Sami Hamze hat als jugendlicher Fußballer mehrfach erfahren, was Rassismus bedeutet. Heute ist er Trainer und will seine Spieler schützen.

Sami Hamze kämpft heute als Trainer für mehr Toleranz auf dem Fußball-Platz.
Sami Hamze kämpft heute als Trainer für mehr Toleranz auf dem Fußball-Platz. Foto: Privat
Sami Hamze kämpft heute als Trainer für mehr Toleranz auf dem Fußball-Platz.
Foto: Privat

REUTLINGEN. Es ist dieser eine Moment auf dem Fußball-Platz, der Sami Hamze immer und immer wieder durch den Kopf geht. Als Jugendspieler läuft der heute 34-Jährige für die Sportfreunde Dußlingen auf, schießt zwei Tore, doch freuen kann er sich nicht. Rassistische Anfeindungen und Bedrohungen von Fans des Gegners zerstören ihm den Tag. Sein Coach nimmt ihn zum Schutz sogar vom Feld. Hamze flieht, aber gibt nicht auf.

Mit Beleidigungen und unschönen Gesten ab der ersten Spielminute startete die Partie damals für den Kicker mit libanesischen Wurzeln. »Die gegnerischen Fans haben Affengeräusche gemacht«, erzählt Hamze über die Undinger Anhänger. Da er der einzige Ausländer auf dem Platz war, traf es ihn an diesem Tag besonders.

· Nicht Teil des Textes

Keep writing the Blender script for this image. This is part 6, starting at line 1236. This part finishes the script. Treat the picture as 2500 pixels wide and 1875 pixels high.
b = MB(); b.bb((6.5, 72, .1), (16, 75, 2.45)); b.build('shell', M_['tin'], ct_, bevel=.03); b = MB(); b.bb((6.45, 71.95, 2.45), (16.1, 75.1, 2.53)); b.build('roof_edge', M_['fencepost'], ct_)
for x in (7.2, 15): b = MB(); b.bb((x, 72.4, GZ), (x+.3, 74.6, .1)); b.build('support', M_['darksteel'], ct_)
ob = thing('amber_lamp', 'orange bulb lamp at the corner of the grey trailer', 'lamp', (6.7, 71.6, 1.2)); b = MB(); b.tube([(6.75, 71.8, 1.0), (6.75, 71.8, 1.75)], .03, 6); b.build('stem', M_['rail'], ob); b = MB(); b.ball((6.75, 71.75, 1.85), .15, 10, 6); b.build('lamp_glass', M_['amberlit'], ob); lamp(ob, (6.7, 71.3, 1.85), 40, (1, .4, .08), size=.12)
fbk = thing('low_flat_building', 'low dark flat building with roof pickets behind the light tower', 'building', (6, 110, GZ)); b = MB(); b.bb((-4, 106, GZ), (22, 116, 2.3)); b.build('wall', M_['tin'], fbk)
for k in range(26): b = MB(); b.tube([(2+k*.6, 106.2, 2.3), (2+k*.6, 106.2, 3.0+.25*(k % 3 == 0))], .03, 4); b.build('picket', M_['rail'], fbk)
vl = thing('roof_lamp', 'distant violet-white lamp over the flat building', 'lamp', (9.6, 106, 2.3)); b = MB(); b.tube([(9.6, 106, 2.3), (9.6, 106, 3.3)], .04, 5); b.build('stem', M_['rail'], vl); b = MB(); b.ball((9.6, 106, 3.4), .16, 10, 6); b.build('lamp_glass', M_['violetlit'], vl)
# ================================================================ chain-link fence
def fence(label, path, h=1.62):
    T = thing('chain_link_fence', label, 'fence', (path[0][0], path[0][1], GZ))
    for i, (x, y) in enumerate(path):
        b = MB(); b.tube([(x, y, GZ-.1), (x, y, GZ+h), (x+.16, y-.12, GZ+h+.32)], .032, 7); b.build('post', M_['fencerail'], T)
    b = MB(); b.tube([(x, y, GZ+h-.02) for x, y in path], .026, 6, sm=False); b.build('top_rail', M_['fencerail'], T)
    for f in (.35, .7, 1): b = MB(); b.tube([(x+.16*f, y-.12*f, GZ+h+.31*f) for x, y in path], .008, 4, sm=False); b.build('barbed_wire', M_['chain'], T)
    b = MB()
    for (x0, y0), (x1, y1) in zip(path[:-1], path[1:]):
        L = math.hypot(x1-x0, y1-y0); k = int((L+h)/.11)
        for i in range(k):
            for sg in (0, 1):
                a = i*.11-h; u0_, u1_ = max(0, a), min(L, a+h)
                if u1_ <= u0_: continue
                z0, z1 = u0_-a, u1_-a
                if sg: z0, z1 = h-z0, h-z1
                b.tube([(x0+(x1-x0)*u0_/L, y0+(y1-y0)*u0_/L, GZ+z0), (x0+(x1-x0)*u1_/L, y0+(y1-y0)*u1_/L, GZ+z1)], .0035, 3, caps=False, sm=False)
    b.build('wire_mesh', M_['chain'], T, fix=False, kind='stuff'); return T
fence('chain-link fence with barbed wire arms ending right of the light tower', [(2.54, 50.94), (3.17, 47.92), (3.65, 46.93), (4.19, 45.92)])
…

Mitspieler waren immer klasse

Schlimmer wurde es, als der begeisterte Kicker dann zwei Treffer erzielte. Plötzlich bekam er Dinge wie »wir werden dich jagen«‚»du Hurensohn« und »wenn du noch ein Tor schießt, bringen wir dich um« zu hören. »Es wurde immer schlimmer.« Sein Trainer reagierte wie beschrieben, um den damals B-Jugendlichen zu schützen. Der Vater eines Mitspielers fuhr ihn noch während der Begegnung mit dem Auto nach Hause - Hamze wollte nur noch weg. Was ihn bestürzt: »Das sind Erwachsene gewesen. Das prägt einen.«

Bei der einen Erfahrung blieb es allerdings nicht. Von der F-Jugend an, bis in den Aktivenbereich gab es immer wieder Vorfälle. Allerdings nie von Mitspielern aus dem eigenen Team. »Die waren immer klasse.« Dafür umso mehr mit Fans und auch den eigenen Trainern, die ihm nach eigener Aussage Angebote namenhafter Vereine einfach nicht kommunizierten oder den Clubs stattdessen zu anderen Spielern rieten, obwohl sich diese explizit nach ihm erkundigten. Das habe er erst später erfahren, als ihm Kollegen die Geschichten von damals berichteten.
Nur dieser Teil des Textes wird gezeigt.